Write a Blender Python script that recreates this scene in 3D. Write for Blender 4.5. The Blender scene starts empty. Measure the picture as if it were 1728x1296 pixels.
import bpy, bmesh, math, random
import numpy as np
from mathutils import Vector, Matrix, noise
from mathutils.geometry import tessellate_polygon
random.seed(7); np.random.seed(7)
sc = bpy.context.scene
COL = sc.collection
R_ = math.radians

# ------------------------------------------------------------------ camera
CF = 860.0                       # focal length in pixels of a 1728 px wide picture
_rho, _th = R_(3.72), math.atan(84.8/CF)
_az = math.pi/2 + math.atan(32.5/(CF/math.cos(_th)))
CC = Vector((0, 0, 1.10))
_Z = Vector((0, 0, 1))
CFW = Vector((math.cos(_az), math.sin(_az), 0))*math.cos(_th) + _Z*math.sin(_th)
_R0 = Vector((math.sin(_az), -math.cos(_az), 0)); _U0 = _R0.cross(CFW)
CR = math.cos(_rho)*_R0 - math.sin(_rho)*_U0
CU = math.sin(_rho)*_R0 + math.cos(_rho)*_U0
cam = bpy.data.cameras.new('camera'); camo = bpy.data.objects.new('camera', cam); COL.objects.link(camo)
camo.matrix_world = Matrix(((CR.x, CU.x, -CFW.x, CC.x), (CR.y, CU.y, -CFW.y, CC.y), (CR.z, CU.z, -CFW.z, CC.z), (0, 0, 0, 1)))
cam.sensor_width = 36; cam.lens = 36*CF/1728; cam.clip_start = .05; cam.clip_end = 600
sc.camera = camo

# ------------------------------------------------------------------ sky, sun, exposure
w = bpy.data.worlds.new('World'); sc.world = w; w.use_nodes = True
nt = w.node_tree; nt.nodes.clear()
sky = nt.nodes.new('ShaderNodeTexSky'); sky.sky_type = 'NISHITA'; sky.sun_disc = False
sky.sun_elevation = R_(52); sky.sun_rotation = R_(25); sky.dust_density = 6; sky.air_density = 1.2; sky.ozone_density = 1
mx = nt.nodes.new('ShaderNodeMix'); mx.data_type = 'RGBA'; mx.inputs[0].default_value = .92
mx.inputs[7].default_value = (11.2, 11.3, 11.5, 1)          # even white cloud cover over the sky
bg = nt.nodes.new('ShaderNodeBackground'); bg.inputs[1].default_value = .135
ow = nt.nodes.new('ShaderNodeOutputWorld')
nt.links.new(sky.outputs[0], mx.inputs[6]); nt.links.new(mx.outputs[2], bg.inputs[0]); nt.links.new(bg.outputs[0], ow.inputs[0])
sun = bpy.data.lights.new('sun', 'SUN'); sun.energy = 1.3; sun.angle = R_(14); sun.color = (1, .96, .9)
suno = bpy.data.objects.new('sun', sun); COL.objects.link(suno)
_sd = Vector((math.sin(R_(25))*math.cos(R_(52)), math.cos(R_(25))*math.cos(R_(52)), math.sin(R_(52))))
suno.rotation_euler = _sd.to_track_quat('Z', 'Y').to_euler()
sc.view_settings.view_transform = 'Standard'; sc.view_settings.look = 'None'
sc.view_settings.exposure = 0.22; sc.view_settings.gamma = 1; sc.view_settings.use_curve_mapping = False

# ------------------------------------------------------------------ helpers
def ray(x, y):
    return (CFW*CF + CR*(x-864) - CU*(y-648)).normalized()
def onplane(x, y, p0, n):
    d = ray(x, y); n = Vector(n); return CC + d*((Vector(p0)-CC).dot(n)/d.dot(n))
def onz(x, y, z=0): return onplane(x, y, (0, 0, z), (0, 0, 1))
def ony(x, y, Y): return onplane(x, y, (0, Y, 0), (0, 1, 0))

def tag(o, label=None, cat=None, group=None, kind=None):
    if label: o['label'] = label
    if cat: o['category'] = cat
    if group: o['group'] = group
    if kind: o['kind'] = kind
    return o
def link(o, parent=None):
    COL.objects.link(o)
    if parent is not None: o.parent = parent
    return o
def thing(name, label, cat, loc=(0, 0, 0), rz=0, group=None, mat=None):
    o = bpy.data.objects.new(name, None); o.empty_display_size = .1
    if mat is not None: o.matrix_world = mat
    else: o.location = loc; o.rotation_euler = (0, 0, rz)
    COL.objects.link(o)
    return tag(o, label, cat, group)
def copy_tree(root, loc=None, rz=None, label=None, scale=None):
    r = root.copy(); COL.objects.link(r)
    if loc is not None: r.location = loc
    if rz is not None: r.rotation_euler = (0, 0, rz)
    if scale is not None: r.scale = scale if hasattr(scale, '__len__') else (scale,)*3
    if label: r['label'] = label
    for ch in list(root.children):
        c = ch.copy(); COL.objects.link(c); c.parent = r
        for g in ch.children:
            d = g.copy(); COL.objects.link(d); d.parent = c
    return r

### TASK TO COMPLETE
From the first line of the listing above to the line with "R_ = math.radians", please transcribe each line exactly, both ends included, and nothing beyond that.

### ANSWER TO THE EXERCISE
Write a Blender Python script that recreates this scene in 3D. Write for Blender 4.5. The Blender scene starts empty. Measure the picture as if it were 1728x1296 pixels.
import bpy, bmesh, math, random
import numpy as np
from mathutils import Vector, Matrix, noise
from mathutils.geometry import tessellate_polygon
random.seed(7); np.random.seed(7)
sc = bpy.context.scene
COL = sc.collection
R_ = math.radians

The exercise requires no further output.